First, the what. They demand new or modified applications that open up serious security flaws, either by web enabling legacy applications that were never designed with security in mind beyond authenticating a user which is, of course, anyone with a web browser. A very good example of this has occurred in the electric power industry whose systems are controlled by a technology called SCDADA (System Control and Data Acquisition). SCADA was intended for use in closed company system and so has little built in security. However, over time, SCADA systems have been opened to the internet which poses a significant threat to the nation’s grid systems. Alternatively, they may demand new applications such as Web 2.0 Mash-ups, or Voice Over IP (VOIP) to name a couple.
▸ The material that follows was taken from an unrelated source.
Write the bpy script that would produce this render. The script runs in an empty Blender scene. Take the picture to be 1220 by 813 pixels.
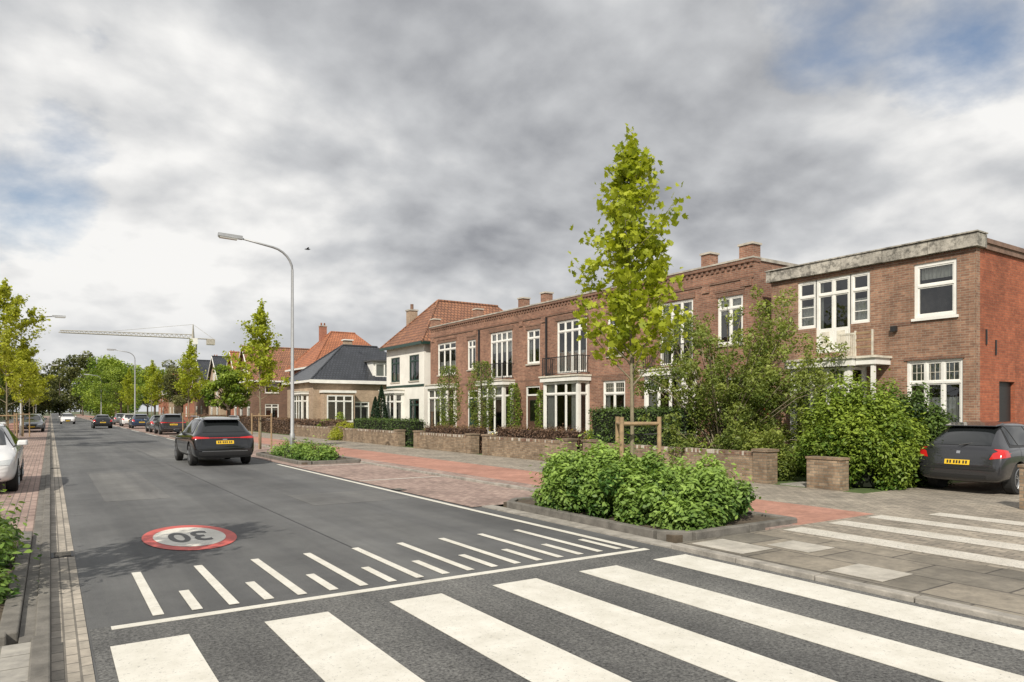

These applications are inherently insecure as any review of the security literature will reveal. Not only are they insecure, but they are exceedingly difficult to provide with an acceptable degree of security. Now, if the security department is performing its role, the people demanding these applications would be aware of the security issues. But in many cases, the security people are not high up enough in the organization to be heard, or even if they are, there message is ignored.

Why do they do it?

Now the Why. In a word – money. These new applications are seen as increasing revenue or reducing operating costs by opening up applications to the web. In addition, they may be seen to enable the business to become more nimble. Finally, they may be needed because the competition has such applications or the customers are demanding them. Because of the perceived financial gain, the executives will turn a blind eye to the security implications of these applications, or simply say “You’re the security department, fix it.”

What do we do?

So in the end, the security people try to make the best of it by finding security solutions that address the most serious of the security exposures and simply accept the rest. So how do we reduce “Security Blindness?” The best way is to achieve a position in the organization where the executive requesting these applications has to accept the residual risk (in writing) rather than the security group.